L'une des branches a d'ailleurs été retrouvée derrière le canapé dans le salon à proximité du sapin de Noël, là où Louis, le petit garçon a vu ses parents se disputer. Les expertises réalisées sur les lunettes démontrent que les cassures sont dû à "des efforts dynamiques appliqués de l'extérieur vers l'intérieur". Concrètement à un coup donné par une tierce personne en direction de la monture, et non explicables par une chute.

Autre élément à charge, la voiture de Delphine Jubillar. Ce véhicule a été retrouvé garé sur la pente de garage devant le pavillon des Jubillar, stationné en "descente". Or, selon de multiples témoignages, l'infirmière se garait dans le sens de la montée. Le 15 décembre 2020 au soir, c'était d'ailleurs le cas. Les expertises ont conclu qu'il y avait eu une présence humaine" dans l'habitacle au cours de la nuit. Cette découverte sous-entend que le véhicule a été utilisé et qu'une seule personne aurait pu y avoir accès: Cédric Jubillar.

"Comportement suspect"

L'enquête relève aussi "un comportement suspect avant et après la découverte de la disparition" de l'infirmière par Cédric Jubillar. L'artisan peintre a mis moins de 20 minutes à contacter les gendarmes pour signaler la disparition de son épouse. Entre temps, il tente vainement d'appeler sur son téléphone portable, puis certaines de ses amies, à l'exception de la plus proche amie de Delphine Aussaguel. Il a également été constaté qu'il n'a effectué aucune recherche à l'intérieur et à l'extérieur du pavillon. L'homme s'est d'ailleurs vite diverti, se connectant au site Leboncoin ou sur des applications de jeux en attendant ou en présence des gendarmes.

Le parquet retient que Cédric Jubillar s'est vite concentré sur "sa nouvelle notoriété dont il a su jouer auprès de journalistes pour tenter d'être rémunéré lors de ses prises de parole". Ses proches ont relevé "un profond désintérêt à l'égard des recherches" organisées pour retrouver son épouse. Un entourage, mais aussi des experts psychologue et psychiatre rencontrés pendant l'instruction, qui ont aussi confessé des propos dénigrants à l'encontre de Delphine Aussaguel et des menaces de mort. "Je vais la tuer, je vais l'enterrer et personne ne la retrouvera", avait-il confié notamment à sa mère alors que la jeune femme était encore en vie.

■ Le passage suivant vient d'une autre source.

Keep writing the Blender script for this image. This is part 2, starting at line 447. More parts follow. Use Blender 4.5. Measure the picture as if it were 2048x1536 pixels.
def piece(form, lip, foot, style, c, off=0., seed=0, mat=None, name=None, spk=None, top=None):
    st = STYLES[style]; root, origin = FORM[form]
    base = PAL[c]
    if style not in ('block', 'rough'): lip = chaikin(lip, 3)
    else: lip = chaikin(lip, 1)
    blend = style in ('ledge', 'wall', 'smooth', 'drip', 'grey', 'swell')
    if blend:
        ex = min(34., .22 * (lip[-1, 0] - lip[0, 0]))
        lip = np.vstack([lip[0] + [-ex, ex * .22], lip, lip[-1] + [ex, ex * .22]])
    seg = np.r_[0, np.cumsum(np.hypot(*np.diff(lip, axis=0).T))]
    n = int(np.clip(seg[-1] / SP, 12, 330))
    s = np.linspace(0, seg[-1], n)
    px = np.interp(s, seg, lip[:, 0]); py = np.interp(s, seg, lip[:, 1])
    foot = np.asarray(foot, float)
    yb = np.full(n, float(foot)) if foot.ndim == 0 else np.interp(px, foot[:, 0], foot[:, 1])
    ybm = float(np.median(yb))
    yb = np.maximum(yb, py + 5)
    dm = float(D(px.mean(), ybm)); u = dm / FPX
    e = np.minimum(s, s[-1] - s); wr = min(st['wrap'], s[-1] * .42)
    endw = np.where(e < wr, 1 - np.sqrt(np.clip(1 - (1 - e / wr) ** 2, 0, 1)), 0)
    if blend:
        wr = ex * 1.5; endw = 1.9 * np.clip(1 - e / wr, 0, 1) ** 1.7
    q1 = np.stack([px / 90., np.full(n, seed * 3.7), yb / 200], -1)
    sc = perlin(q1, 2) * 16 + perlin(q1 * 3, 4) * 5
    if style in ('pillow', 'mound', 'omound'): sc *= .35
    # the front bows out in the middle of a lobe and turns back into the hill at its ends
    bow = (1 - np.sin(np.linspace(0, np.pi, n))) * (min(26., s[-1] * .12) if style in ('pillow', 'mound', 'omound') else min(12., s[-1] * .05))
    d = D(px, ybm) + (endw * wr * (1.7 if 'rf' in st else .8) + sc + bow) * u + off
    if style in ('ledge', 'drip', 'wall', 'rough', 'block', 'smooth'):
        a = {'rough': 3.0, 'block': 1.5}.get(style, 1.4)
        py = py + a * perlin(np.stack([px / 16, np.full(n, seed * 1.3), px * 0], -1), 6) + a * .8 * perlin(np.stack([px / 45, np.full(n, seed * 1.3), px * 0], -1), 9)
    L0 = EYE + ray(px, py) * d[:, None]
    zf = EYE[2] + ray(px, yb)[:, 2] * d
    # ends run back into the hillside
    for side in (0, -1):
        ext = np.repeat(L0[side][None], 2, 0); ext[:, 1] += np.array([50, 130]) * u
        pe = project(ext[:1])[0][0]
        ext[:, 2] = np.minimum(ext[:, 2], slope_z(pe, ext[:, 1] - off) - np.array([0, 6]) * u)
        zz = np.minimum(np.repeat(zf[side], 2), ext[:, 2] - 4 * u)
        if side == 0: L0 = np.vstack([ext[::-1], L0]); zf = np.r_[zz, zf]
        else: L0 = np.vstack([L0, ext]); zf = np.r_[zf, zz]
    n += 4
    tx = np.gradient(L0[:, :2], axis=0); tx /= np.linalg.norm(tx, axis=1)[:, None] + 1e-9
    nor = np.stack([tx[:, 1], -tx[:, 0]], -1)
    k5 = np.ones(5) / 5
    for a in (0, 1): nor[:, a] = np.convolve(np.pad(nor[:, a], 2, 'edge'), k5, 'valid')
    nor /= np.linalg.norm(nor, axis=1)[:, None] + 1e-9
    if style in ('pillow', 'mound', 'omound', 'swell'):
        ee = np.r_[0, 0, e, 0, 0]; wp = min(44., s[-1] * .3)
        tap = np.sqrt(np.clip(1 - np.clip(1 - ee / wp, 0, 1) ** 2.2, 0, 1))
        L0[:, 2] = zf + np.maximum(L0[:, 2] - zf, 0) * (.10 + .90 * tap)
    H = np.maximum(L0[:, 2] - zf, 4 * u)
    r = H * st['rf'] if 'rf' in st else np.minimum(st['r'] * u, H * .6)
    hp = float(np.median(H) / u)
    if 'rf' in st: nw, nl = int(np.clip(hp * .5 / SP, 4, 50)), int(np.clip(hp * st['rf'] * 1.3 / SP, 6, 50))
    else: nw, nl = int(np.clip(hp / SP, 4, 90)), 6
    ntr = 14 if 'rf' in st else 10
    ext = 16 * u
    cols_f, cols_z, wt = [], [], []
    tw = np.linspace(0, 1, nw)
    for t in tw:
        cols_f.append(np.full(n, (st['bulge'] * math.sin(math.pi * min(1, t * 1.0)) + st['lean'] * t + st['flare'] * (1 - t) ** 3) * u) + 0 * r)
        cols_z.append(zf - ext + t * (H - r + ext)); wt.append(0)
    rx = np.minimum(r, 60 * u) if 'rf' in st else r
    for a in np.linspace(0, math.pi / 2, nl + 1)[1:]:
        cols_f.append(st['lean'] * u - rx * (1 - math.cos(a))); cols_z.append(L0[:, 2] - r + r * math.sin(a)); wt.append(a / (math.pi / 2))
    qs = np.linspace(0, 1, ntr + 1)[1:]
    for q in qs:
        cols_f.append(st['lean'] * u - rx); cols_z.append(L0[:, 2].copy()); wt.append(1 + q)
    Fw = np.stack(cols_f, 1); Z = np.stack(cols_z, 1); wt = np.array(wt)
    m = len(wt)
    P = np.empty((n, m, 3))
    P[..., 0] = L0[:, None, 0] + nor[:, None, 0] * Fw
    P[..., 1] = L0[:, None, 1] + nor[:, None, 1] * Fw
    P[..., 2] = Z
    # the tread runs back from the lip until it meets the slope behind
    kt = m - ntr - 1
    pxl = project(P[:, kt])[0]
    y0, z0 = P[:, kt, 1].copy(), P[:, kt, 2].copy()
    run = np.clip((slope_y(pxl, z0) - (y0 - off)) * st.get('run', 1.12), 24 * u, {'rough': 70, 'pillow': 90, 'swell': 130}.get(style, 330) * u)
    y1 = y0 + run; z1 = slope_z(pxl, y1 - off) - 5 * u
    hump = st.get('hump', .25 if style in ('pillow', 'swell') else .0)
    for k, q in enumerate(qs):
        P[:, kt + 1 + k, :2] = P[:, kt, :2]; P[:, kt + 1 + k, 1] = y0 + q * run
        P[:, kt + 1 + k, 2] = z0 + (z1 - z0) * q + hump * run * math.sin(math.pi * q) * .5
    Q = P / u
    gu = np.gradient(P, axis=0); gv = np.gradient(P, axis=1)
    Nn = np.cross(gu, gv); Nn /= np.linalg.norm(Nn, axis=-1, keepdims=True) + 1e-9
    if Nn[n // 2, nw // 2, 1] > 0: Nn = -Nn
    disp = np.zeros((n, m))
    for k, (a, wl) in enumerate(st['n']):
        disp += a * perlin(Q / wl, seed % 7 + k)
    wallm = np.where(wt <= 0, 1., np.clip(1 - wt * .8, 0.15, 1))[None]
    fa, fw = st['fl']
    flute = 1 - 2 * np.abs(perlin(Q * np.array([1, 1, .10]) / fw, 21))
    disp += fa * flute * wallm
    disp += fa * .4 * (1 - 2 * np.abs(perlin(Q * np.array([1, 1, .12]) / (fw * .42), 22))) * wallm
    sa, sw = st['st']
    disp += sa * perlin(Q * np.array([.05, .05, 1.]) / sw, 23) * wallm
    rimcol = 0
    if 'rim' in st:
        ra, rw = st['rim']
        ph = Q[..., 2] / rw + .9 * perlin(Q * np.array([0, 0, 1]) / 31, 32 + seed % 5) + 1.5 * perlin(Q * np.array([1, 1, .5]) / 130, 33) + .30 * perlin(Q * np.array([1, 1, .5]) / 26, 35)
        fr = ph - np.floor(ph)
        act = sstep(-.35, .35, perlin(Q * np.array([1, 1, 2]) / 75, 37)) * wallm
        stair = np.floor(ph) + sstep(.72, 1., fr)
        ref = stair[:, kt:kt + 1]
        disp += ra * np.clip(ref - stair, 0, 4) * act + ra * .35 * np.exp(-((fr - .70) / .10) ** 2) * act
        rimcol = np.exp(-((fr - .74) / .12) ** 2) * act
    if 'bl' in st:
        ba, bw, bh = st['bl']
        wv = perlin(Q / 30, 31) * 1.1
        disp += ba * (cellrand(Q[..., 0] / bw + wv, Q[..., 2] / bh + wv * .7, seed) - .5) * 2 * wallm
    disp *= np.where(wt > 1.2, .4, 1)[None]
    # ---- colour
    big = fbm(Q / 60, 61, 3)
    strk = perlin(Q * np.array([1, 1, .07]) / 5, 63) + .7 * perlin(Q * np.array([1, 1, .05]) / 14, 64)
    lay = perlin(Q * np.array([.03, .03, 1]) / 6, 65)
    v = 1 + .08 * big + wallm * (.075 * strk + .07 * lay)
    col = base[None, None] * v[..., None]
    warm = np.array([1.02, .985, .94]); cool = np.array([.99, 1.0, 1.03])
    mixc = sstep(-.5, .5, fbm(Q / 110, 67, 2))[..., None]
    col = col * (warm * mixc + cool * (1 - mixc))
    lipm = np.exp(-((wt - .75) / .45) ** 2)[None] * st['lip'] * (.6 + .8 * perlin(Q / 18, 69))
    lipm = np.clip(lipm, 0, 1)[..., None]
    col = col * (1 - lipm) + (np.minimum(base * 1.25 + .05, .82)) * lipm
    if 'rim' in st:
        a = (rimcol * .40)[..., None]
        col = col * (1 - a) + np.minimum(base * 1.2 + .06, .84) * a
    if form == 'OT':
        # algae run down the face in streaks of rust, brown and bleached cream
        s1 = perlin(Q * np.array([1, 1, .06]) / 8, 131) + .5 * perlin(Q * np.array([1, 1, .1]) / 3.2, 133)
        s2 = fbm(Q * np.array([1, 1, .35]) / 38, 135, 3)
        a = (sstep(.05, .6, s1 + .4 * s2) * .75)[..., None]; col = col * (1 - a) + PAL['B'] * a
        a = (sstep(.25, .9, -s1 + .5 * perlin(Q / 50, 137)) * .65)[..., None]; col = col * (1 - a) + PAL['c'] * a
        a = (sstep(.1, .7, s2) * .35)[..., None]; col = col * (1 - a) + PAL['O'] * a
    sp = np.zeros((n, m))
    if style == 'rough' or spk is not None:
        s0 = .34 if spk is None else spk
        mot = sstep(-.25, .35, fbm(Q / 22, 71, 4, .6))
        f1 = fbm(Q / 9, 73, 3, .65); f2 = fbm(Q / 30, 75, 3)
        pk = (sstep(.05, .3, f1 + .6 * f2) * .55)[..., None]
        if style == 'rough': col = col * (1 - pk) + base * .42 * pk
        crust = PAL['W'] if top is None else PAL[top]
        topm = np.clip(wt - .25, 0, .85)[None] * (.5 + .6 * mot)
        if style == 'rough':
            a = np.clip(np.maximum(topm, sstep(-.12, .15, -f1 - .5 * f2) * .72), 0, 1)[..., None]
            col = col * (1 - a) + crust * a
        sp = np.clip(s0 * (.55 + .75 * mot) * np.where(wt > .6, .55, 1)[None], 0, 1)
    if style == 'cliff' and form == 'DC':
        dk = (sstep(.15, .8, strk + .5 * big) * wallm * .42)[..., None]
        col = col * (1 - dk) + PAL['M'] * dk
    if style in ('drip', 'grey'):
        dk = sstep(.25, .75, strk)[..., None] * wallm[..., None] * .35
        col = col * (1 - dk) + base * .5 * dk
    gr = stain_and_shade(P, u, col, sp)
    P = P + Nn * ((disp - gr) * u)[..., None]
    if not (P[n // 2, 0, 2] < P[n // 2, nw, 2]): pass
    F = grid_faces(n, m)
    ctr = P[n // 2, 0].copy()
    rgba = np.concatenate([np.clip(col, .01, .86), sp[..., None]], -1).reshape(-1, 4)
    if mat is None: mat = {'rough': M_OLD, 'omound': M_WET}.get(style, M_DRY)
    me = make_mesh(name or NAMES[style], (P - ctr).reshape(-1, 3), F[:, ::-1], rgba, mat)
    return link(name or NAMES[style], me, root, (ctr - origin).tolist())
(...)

C'est ce scénario qui est aujourd'hui retenu par le parquet de Toulouse. Les deux juges d'instruction vont désormais devoir rendre leur décision concernant une éventuelle ordonnance de mise en accusation devant la cour d'assises du Tarn. Une décision qui devrait être prise "très rapidement", nous confie une source proche du dossier. Les avocats de Cédric Jubillar auront alors la possibilité de faire appel de cette décision.